» **Supplied information**:

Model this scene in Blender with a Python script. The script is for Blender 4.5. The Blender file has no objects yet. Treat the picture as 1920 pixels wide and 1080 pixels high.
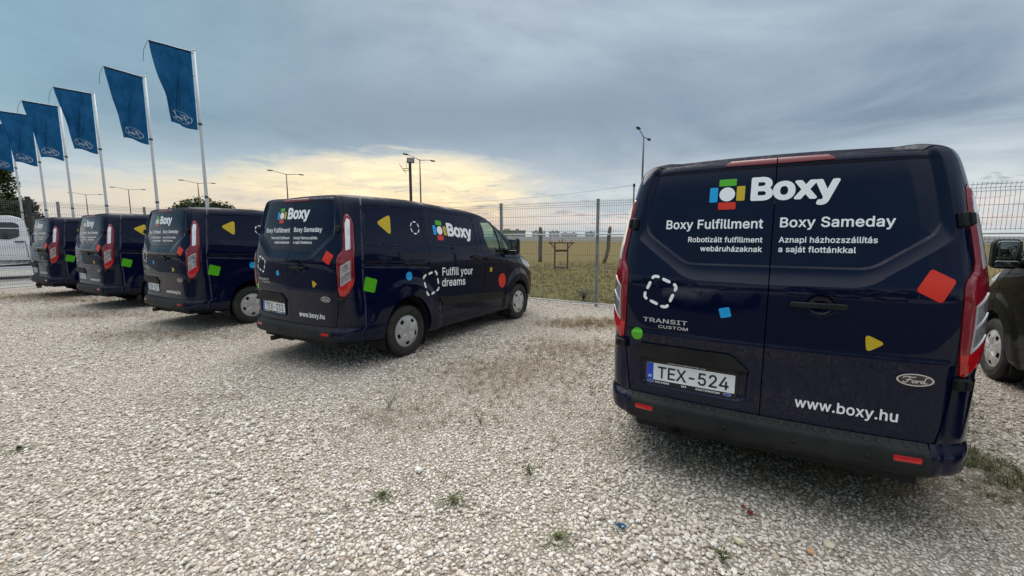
import bpy, bmesh, math, random, json
import numpy as np
from mathutils import Vector, Matrix, noise
random.seed(7); RNG = np.random.default_rng(11)
SC = bpy.context.scene
COL = SC.collection
R = math.radians

# ------------------------------------------------------------------ camera
CAM_H = 1.563; PITCH = 6.966; FPX = 795.32
cam = bpy.data.cameras.new('camera'); cam.sensor_width = 36.0; cam.lens = FPX/1920*36
cam.clip_start = 0.05; cam.clip_end = 6000
camo = bpy.data.objects.new('camera', cam); COL.objects.link(camo)
camo.location = (0, 0, CAM_H); camo.rotation_euler = (R(90-PITCH), 0, 0)
SC.camera = camo

# ------------------------------------------------------------------ node helpers
class NT:
    def __init__(s, tree): s.t = tree; s.n = tree.nodes; s.l = tree.links
    def new(s, k, **kw):
        n = s.n.new(k)
        for a, b in kw.items(): setattr(n, a, b)
        return n
    def put(s, sock, v):
        if v is None: return
        if isinstance(v, bpy.types.NodeSocket): s.l.new(v, sock)
        else:
            try: sock.default_value = v
            except Exception:
                sock.default_value = (v[0], v[1], v[2], 1) if hasattr(v, '__len__') else v
    def m(s, op, a, b=None, c=None, clamp=False):
        n = s.new('ShaderNodeMath', operation=op, use_clamp=clamp)
        s.put(n.inputs[0], a); s.put(n.inputs[1], b); s.put(n.inputs[2], c); return n.outputs[0]
    def step(s, v, a, b):
        n = s.new('ShaderNodeMapRange', interpolation_type='SMOOTHSTEP')
        s.put(n.inputs[0], v); n.inputs[1].default_value = a; n.inputs[2].default_value = b
        return n.outputs[0]
    def rng(s, v, a, b, c, d):
        n = s.new('ShaderNodeMapRange'); s.put(n.inputs[0], v)
        for i, q in enumerate((a, b, c, d)): n.inputs[i+1].default_value = q
        return n.outputs[0]
    def mix(s, f, a, b, mode='MIX'):
        n = s.new('ShaderNodeMix', data_type='RGBA', blend_type=mode)
        s.put(n.inputs[0], f); s.put(n.inputs[6], col(a)); s.put(n.inputs[7], col(b)); return n.outputs[2]
    def noise(s, vec, scale, detail=4, rough=.55, dist=0, out=0):
        n = s.new('ShaderNodeTexNoise'); s.put(n.inputs['Vector'], vec)
        n.inputs['Scale'].default_value = scale; n.inputs['Detail'].default_value = detail
        n.inputs['Roughness'].default_value = rough; n.inputs['Distortion'].default_value = dist
        return n.outputs[out]
    def vor(s, vec, scale, feature='F1', out=0, rnd=1):
        n = s.new('ShaderNodeTexVoronoi', feature=feature); s.put(n.inputs['Vector'], vec)
        n.inputs['Scale'].default_value = scale; n.inputs['Randomness'].default_value = rnd
        return n.outputs[out]
    def ramp(s, f, stops):
        n = s.new('ShaderNodeValToRGB'); s.put(n.inputs[0], f); e = n.color_ramp.elements
        while len(e) < len(stops): e.new(.5)
        for i, (p, c) in enumerate(stops): e[i].position = p; e[i].color = col(c)
        return n.outputs[0]
    def bump(s, hgt, strength=.3, dist=.01, nrm=None):
        n = s.new('ShaderNodeBump'); s.put(n.inputs['Height'], hgt)
        n.inputs['Strength'].default_value = strength; n.inputs['Distance'].default_value = dist
        if nrm: s.put(n.inputs['Normal'], nrm)
        return n.outputs[0]
def col(c):
    if isinstance(c, bpy.types.NodeSocket): return c
    if isinstance(c, (int, float)): return (c, c, c, 1)
    return tuple(c) if len(c) == 4 else (*c, 1)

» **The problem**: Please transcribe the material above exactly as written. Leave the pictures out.

» **Exercise response**:
Model this scene in Blender with a Python script. The script is for Blender 4.5. The Blender file has no objects yet. Treat the picture as 1920 pixels wide and 1080 pixels high.
import bpy, bmesh, math, random, json
import numpy as np
from mathutils import Vector, Matrix, noise
random.seed(7); RNG = np.random.default_rng(11)
SC = bpy.context.scene
COL = SC.collection
R = math.radians

# ------------------------------------------------------------------ camera
CAM_H = 1.563; PITCH = 6.966; FPX = 795.32
cam = bpy.data.cameras.new('camera'); cam.sensor_width = 36.0; cam.lens = FPX/1920*36
cam.clip_start = 0.05; cam.clip_end = 6000
camo = bpy.data.objects.new('camera', cam); COL.objects.link(camo)
camo.location = (0, 0, CAM_H); camo.rotation_euler = (R(90-PITCH), 0, 0)
SC.camera = camo

# ------------------------------------------------------------------ node helpers
class NT:
    def __init__(s, tree): s.t = tree; s.n = tree.nodes; s.l = tree.links
    def new(s, k, **kw):
        n = s.n.new(k)
        for a, b in kw.items(): setattr(n, a, b)
        return n
    def put(s, sock, v):
        if v is None: return
        if isinstance(v, bpy.types.NodeSocket): s.l.new(v, sock)
        else:
            try: sock.default_value = v
            except Exception:
                sock.default_value = (v[0], v[1], v[2], 1) if hasattr(v, '__len__') else v
    def m(s, op, a, b=None, c=None, clamp=False):
        n = s.new('ShaderNodeMath', operation=op, use_clamp=clamp)
        s.put(n.inputs[0], a); s.put(n.inputs[1], b); s.put(n.inputs[2], c); return n.outputs[0]
    def step(s, v, a, b):
        n = s.new('ShaderNodeMapRange', interpolation_type='SMOOTHSTEP')
        s.put(n.inputs[0], v); n.inputs[1].default_value = a; n.inputs[2].default_value = b
        return n.outputs[0]
    def rng(s, v, a, b, c, d):
        n = s.new('ShaderNodeMapRange'); s.put(n.inputs[0], v)
        for i, q in enumerate((a, b, c, d)): n.inputs[i+1].default_value = q
        return n.outputs[0]
    def mix(s, f, a, b, mode='MIX'):
        n = s.new('ShaderNodeMix', data_type='RGBA', blend_type=mode)
        s.put(n.inputs[0], f); s.put(n.inputs[6], col(a)); s.put(n.inputs[7], col(b)); return n.outputs[2]
    def noise(s, vec, scale, detail=4, rough=.55, dist=0, out=0):
        n = s.new('ShaderNodeTexNoise'); s.put(n.inputs['Vector'], vec)
        n.inputs['Scale'].default_value = scale; n.inputs['Detail'].default_value = detail
        n.inputs['Roughness'].default_value = rough; n.inputs['Distortion'].default_value = dist
        return n.outputs[out]
    def vor(s, vec, scale, feature='F1', out=0, rnd=1):
        n = s.new('ShaderNodeTexVoronoi', feature=feature); s.put(n.inputs['Vector'], vec)
        n.inputs['Scale'].default_value = scale; n.inputs['Randomness'].default_value = rnd
        return n.outputs[out]
    def ramp(s, f, stops):
        n = s.new('ShaderNodeValToRGB'); s.put(n.inputs[0], f); e = n.color_ramp.elements
        while len(e) < len(stops): e.new(.5)
        for i, (p, c) in enumerate(stops): e[i].position = p; e[i].color = col(c)
        return n.outputs[0]
    def bump(s, hgt, strength=.3, dist=.01, nrm=None):
        n = s.new('ShaderNodeBump'); s.put(n.inputs['Height'], hgt)
        n.inputs['Strength'].default_value = strength; n.inputs['Distance'].default_value = dist
        if nrm: s.put(n.inputs['Normal'], nrm)
        return n.outputs[0]
def col(c):
    if isinstance(c, bpy.types.NodeSocket): return c
    if isinstance(c, (int, float)): return (c, c, c, 1)
    return tuple(c) if len(c) == 4 else (*c, 1)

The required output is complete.